New Delhi: Staying within the tolerance band of Reserve Bank of India's (RBI), headline retail inflation eased to a five-month low of 4.85 per cent in March on an annual basis, mainly due to cooling food prices as against 5.09 per cent in the previous month. While the industrial production surged to a four-month high of 5.7 per cent in February compared with 4.2 per cent in the previous month, two separate government data showed on Friday.

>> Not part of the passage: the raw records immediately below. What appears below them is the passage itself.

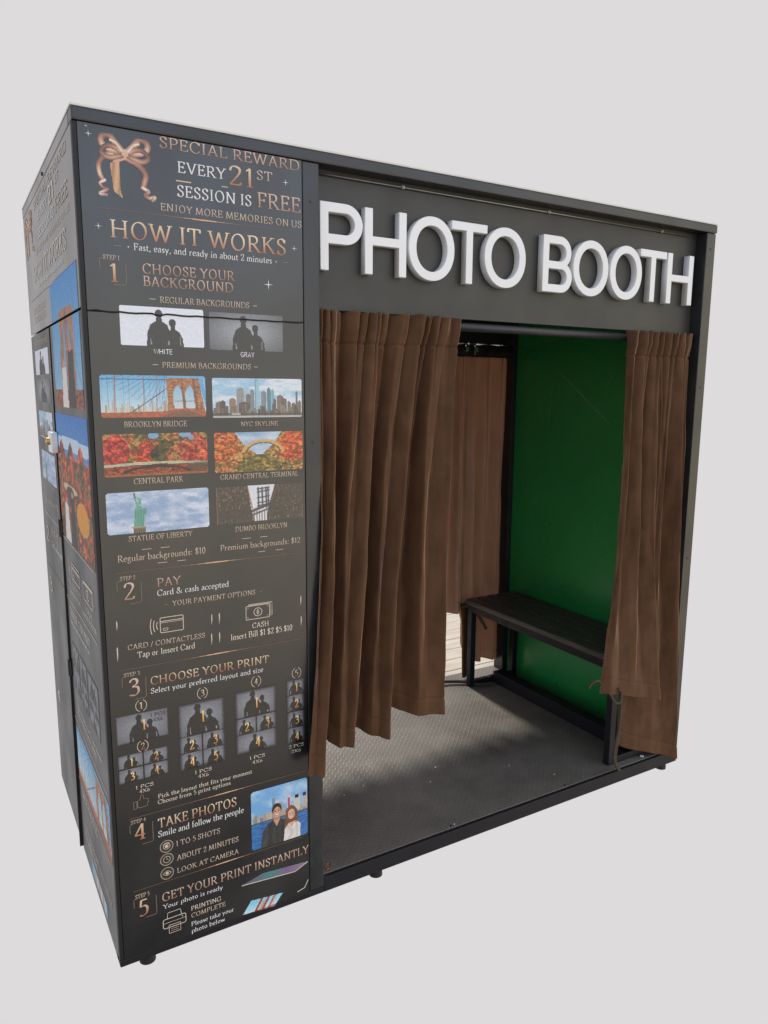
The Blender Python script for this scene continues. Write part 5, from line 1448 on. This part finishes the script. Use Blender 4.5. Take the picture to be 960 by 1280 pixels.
cr_ = curtain("curtain", pleated(list(zip(RT, RM, RB)), (.006, .034, .008)), "brown velvet curtain hanging in front of the bench beside the outer post", GC, M_VELVET, seed=2.1, gather=.032, pts_sharp=.48, waves=74)
BT, BM, BB = [], [], []
for i, x in enumerate(list(np.linspace(.625, 1.800, 22)) + [1.835, 1.862, 1.874, 1.886, 1.905] + list(np.linspace(1.94, 2.163, 6))):
    w = (.030 + .012 * math.sin(i * 2.7)) * (1 if i % 2 else -1)
    if 1.85 < x < 1.90: w *= .3
    zb = .405 if x < 1.868 else (.405 - (x - 1.868) * 9.5 if x < 1.897 else .130 - .05 * max(0, (x - 2.02) / .14) ** 1.5)
    BT.append((x, 1.052 + w * .45, 1.722)); BM.append((x + .008 * math.sin(i * 2.2), 1.062 + w, .95)); BB.append((x + .004 * math.sin(i * 1.7), 1.058 + w * .8, zb))
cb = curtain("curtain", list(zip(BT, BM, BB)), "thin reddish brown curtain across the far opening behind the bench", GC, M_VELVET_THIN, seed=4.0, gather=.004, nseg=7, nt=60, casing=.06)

bm = bmesh.new()
n = 60
va = []
for i in range(n + 1):
    x = 1.50 + i / n * .655
    yy = 1.034 + .004 * math.sin(i * .9)
    va.append([bm.verts.new((x, yy, 1.7160)), bm.verts.new((x, yy, 1.6600))])
for i in range(n): bm.faces.new((va[i][0], va[i][1], va[i + 1][1], va[i + 1][0]))
tape = from_bm("heading_tape", bm, material("dark_heading_tape", (.016, .012, .010), .7, noise=(40, .3)), cb, smooth=True)
tape.modifiers.new("cloth", 'SOLIDIFY').thickness = .002
for x in (1.80, 1.852, 1.905, 1.985, 2.06, 2.125):
    bm = bmesh.new(); add_box(bm, (x - .011, 1.0245, 1.683), (x + .011, 1.0285, 1.706), .0015)
    add_tube(bm, [(x + .0105 * math.cos(a) * .9, 1.0265, 1.716 + .012 * math.sin(a)) for a in np.linspace(-1.0, math.pi + 1.0, 14)], .0016, 6)
    from_bm("curtain_clip", bm, M_CHROME if x > 1.83 and x < 1.95 else M_SEAM, cb)

def cord(pts, rad, parent, name="tie_cord"):
    bm = bmesh.new(); add_tube(bm, [tuple(p) for p in catmull(pts, 8)], rad, 8)
    return from_bm(name, bm, M_CORD, parent, smooth=True)
cord([(1.800, -.030, .415), (1.826, -.022, .330), (1.834, -.010, .220), (1.826, -.004, .130), (1.833, -.014, .080), (1.848, -.020, .062)], .0055, cr_)
cord([(1.805, -.032, .415), (1.836, -.016, .340), (1.842, -.006, .200), (1.838, -.002, .100), (1.858, -.012, .054)], .0050, cr_)
cord([(1.716, -.028, .438), (1.690, -.030, .462), (1.664, -.026, .458), (1.652, -.020, .438)], .0048, cr_)
cord([(1.730, -.046, .420), (1.748, -.058, .380), (1.775, -.060, .372), (1.790, -.052, .400), (1.770, -.055, .425)], .0050, cr_)
# rear curtain's gathered tail, loose tie and the cord along the floor
bm = bmesh.new()
for k, (dx, dy) in enumerate(((0, 0), (.016, .006), (.031, -.004))):
    add_tube(bm, [tuple(p) for p in catmull([(1.865 + dx, 1.035 + dy, .455), (1.872 + dx, 1.028 + dy, .33), (1.882 + dx, 1.034 + dy, .18), (1.890 + dx, 1.04 + dy, .062)], 8)], .0105, 8)
from_bm("gathered_tail", bm, M_VELVET, cb, smooth=True)
cord([(1.862, 1.030, .440), (1.850, .985, .458), (1.868, .955, .452), (1.893, .925, .405), (1.918, .905, .350)], .0075, cb)
cord([(1.640, 1.060, .075), (1.760, 1.035, .064), (1.850, .990, .062), (1.900, .930, .060), (1.960, .905, .062)], .0080, cb)

# ------------------------------------------------------------------ decking the booth stands on, bits on the floor
bm = bmesh.new()
y = .072; i = 0
while y < 3.2:
    y1 = y + .138
    x0, x1 = (.05, 2.25) if y < 1.18 else (.27, 3.3)
    add_box(bm, (x0, y, -.0585), (x1, y1, -.0465 - .0004 * (i % 3)), .002)
    y = y1 + .006; i += 1
deck = from_bm("decking", bm, M_DECKS)
deck["kind"] = "structure"; deck["label"] = "pale weathered timber decking under and behind the booth"

bm = bmesh.new()
for px, py, s in ((1.256, .372, .0045), (1.178, .292, .0022), (.855, .372, .0022), (.947, .392, .0026), (1.514, .239, .0022), (1.094, .024, .0022), (1.45, .52, .002),
                  (1.62, .10, .002), (2.03, .82, .008), (2.09, .70, .006), (2.075, .20, .007), (2.03, .030, .009)):
    a = random.random() * 3
    z = .0530
    p = [(px + math.cos(a + k) * s * (1 if k % 2 < 1 else .6), py + math.sin(a + k) * s * .8, z + .0012 * (k % 3)) for k in (0, 1.3, 2.4, 3.7, 5.0)]
    top = [bm.verts.new(q) for q in p]; bot = [bm.verts.new((q[0], q[1], .0513)) for q in p]
    bm.faces.new(top); bm.faces.new(bot[::-1])
    for k in range(5): bm.faces.new((top[k], bot[k], bot[(k + 1) % 5], top[(k + 1) % 5]))
lit = from_bm("litter", bm, M_PAPER)
lit["kind"] = "stuff"; lit["label"] = "tiny pale paper flecks scattered on the booth floor"
bm = bmesh.new()
g = [[bm.verts.new((.622 + .020 * v * math.cos(.9) - (.010 * math.sin(math.pi * (v + 1) / 2)) * w * math.sin(.9), .030 + .020 * v * math.sin(.9) + (.010 * math.sin(math.pi * (v + 1) / 2) + .0004) * w * math.cos(.9), .0535 + .006 * w * w + .003 * v * v)) for w in (-1, -.4, 0, .4, 1)] for v in np.linspace(-1, 1, 9)]
for a in range(8):
    for b_ in range(4): bm.faces.new((g[a][b_], g[a + 1][b_], g[a + 1][b_ + 1], g[a][b_ + 1]))
lf = from_bm("dry_leaf", bm, M_LEAF, smooth=True)
sm = lf.modifiers.new("thick", 'SOLIDIFY'); sm.thickness = .0008
lf["label"] = "small curled dry leaf on the booth floor at the foot of the panel post"; lf["category"] = "leaf"
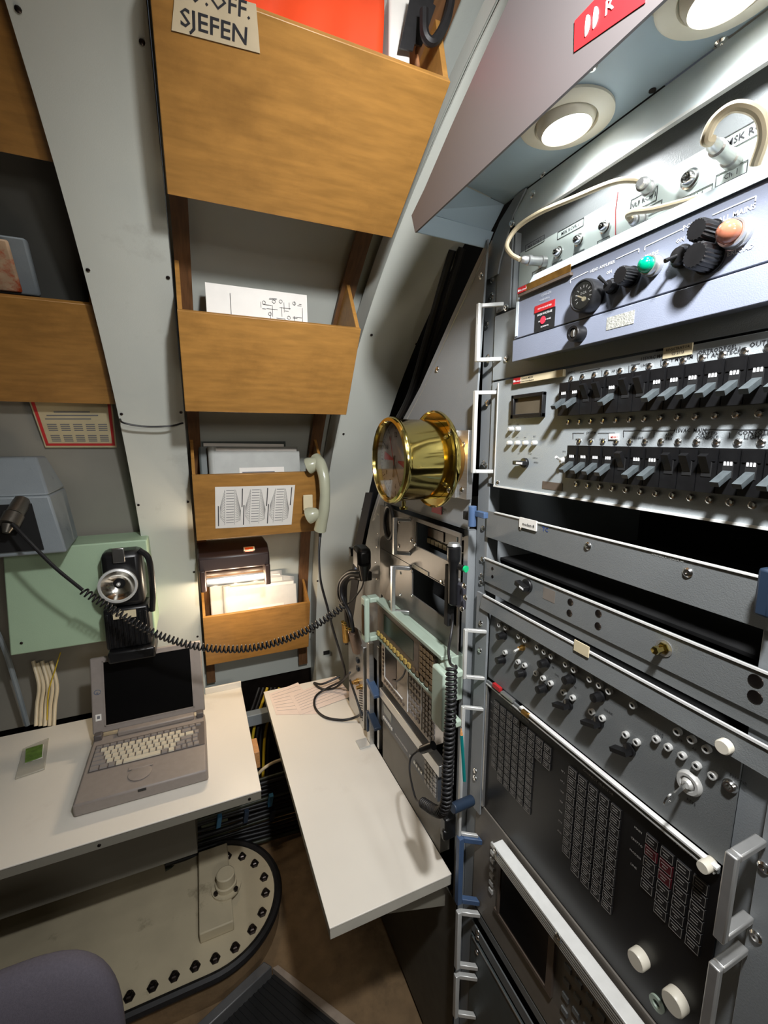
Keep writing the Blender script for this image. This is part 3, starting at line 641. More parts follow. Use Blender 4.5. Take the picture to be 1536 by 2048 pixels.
# ================================================================ MAIN EQUIPMENT RACK (faces -X at x = 0.52)
XR = 0.52
NX = Vector((-1, 0, 0))
xscrew = mesh(MB().lathe((0, 0, 0), NX, [(0, 0.0062), (0.001, 0.0060), (0.0028, 0.0040), (0.0030, 0.0016), (0.0016, 0.0)], 14), 'screw', M['chrome'])
sscrew = mesh(MB().lathe((0, 0, 0), NX, [(0, 0.0044), (0.001, 0.0042), (0.002, 0.0028), (0.0014, 0.0)], 12), 'small_screw', M['chrome'])
def scr(parent, px, py, x=XR, me=None): return put('screw', me or xscrew, parent, AX(px, py, x))
def xbox(x0, x1, ya, yb, za, zb): return MB().box(x0, x1, min(ya, yb), max(ya, yb), min(za, zb), max(za, zb))
def uhandle(parent, y, z0, z1, x=XR, d=0.038, w=0.007, m=None, armdir=0.0, name='handle'):
    """U shaped bar handle standing off a panel that faces -X"""
    m = m or M['handle']; r = w
    mb = MB().box(x - d, x - d + r, y - w * 0.55, y + w * 0.55, z0, z1)
    for z in (z0, z1 - r): mb.hexa([(x - d + r, y - w*.55, z), (x - d + r, y + w*.55, z), (x, y + w*.55 - armdir, z), (x, y - w*.55 - armdir, z), (x - d + r, y - w*.55, z + r), (x - d + r, y + w*.55, z + r), (x, y + w*.55 - armdir, z + r), (x, y - w*.55 - armdir, z + r)])
    return obj(name, mb, m, parent, bev=0.0012)
def knurl(c, r, L, n=20, axis=NX):
    c = Vector(c); u, v, a = frame_from(axis); vs = []; k = n * 2
    for d, rr in ((0, r * 0.92), (0.001, r), (L * 0.9, r * 0.96), (L, r * 0.86)):
        for i in range(k):
            q = rr * (1.0 if i % 2 else 0.9); vs.append(c + a * d + (u * cos(2*pi*i/k) + v * sin(2*pi*i/k)) * q)
    vs.append(c + a * L); m = MB()
    fs = [(j*k + i, j*k + (i+1) % k, (j+1)*k + (i+1) % k, (j+1)*k + i) for j in range(3) for i in range(k)] + [(3*k + i, 3*k + (i+1) % k, 4*k) for i in range(k)]
    return m.add(vs, fs)
def T(mb, t, px, py, size, x=XR, center=True, stretch=1.0, d=0.0006): return mb.text(t, AX(px, py, x - d), size, center=center, stretch=stretch)

# rack frame
t = thing('equipment_rack', 'grey rack frame with open front that carries the panels on the right', 'rack', (0.72, 0.47, 0.0))
obj('left_rail', xbox(XR + 0.004, XR + 0.03, 0.700, 0.737, 0.02, 2.03), M['rack_side'], t, bev=0.001)
obj('right_rail', xbox(XR + 0.004, XR + 0.03, 0.196, 0.236, 0.02, 2.075), M['rack_side'], t, bev=0.001)
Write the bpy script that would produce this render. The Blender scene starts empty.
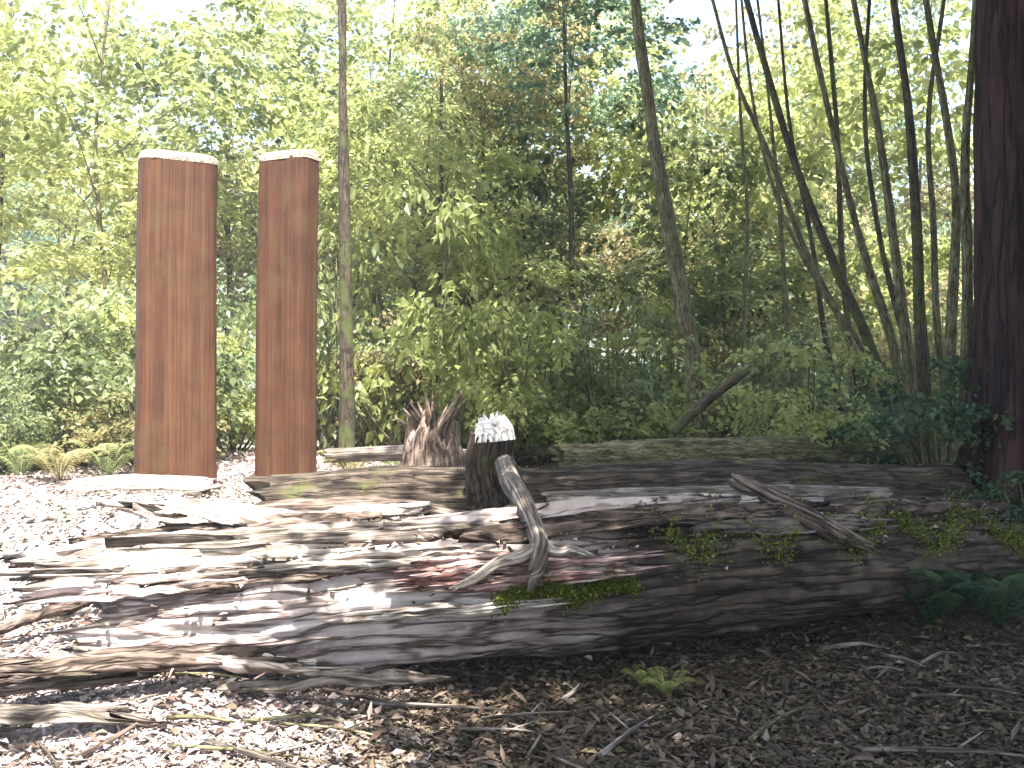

The inflation data comes a week after the central bank’s Monetary Policy Committee (MPC) on April 5 announced the decision to keep the policy repo rate unchanged at 6.5 percent for the seventh consecutive time. The government, however, has already tasked the RBI to ensure inflation remains at 4 per cent, with a margin of 2 per cent on either side.

The RBI had projected inflation at 4.9 per cent in the April-June quarter and at 3.8 percent for the September quarter. At 4.85 percent in March, the latest retail inflation figure beat the economists’ projection, showing lower than their lines of expectations, as the economists have predicted prices to likely have eased to 4.91 percent in March, compared to a month ago, according to a Reuters survey.

As per the data, the Consumer Price Index or CPI-based retail inflation was 5.09 per cent in February and 5.66 per cent in March 2023. Previously, it was the lowest at 4.87 per cent in October 2023. “The inflation in the food basket was at 8.52 per cent in March, down from 8.66 per cent in February,” showed the data released by the National Statistical Office (NSO).

Economists and analysts, however, feel that despite easing prices, the ongoing uptrend in international crude oil prices could also pose a risk to the CPI inflation outlook in the near term. “The CPI inflation moderated to 4.85 per cent in March 2024, but exceeded our forecast of 4.7 per cent, with food inflation softening only marginally as compared to the previous month and core inflation steady at 3.5 per cent,” said Aditi Nayar, chief economist, (head research and outreach) of ICRA Ltd.

ICRA estimates the food and beverages inflation to remain above the 7.0 per cent mark in April 2024. “An intensification of the impending heat-wave may worsen the seasonal uptick in prices of perishables, heightening the criticality of a favourable monsoon in 2024 to keep food inflation in check and inflationary expectations well-anchored,” Ms Nayar said.

“The ongoing uptrend in international crude oil prices could also pose a risk to the CPI inflation outlook in the near term, although the extent of the impact would depend on the pass-through to retail fuel prices, and the impact of such transmission would be relatively lesser compared to the WPI inflation given the different weights of fuel items in the CPI and the WPI baskets,” Ms Nayar added.

Meanwhile, the NSO data also showed that factory output measured in terms of the Index of Industrial Production or IIP grew 5.7 per cent in February 2024 against a growth of 6 per cent in February 2023. The IIP grew 5.9 per cent during April 2023-February 2024 compared to a 5.6 per cent expansion in the year-ago period.

The data further showed that the manufacturing sector's output grew 5 per cent in February 2024, down from 5.9 per cent in the year-ago month. “In February this year, mining production rose 8 per cent, and power output increased 7.5 per cent,” it showed.